Concept
String Theory & M-Theory
The idea that the fundamental constituents of nature are tiny vibrating strings, and the leading candidate for a theory uniting gravity with quantum mechanics.
Last updated 23 May 2026 · How we research
String theory is an ambitious framework in which the fundamental building blocks of nature are not point-like particles but tiny, vibrating strings. Different vibrations of the string would correspond to different particles, much as different notes come from one violin string. Its great appeal is that it naturally includes gravity alongside the other forces, making it a leading candidate for the long-sought theory of quantum gravity that would unite general relativity with quantum mechanics.
M-theory is a later development that unites several competing versions of string theory into a single framework, at the cost of requiring eleven dimensions of spacetime rather than the familiar four.

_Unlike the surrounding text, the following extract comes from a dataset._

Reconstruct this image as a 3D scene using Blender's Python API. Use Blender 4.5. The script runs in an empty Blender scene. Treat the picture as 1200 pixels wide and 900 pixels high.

Why it mattered to Hawking
Hawking was not primarily a string theorist, but he engaged seriously with these ideas, especially late in his career. In The Grand Design, written with Leonard Mlodinow, he argued that M-theory is the best current candidate for a complete theory of the universe, and used it to suggest that the laws of physics might allow a multitude of different universes.
String theory also produced the holographic principle, one of the most promising routes to resolving the information paradox that Hawking raised, meaning his black hole work and string theory remain deeply intertwined in the search for quantum gravity.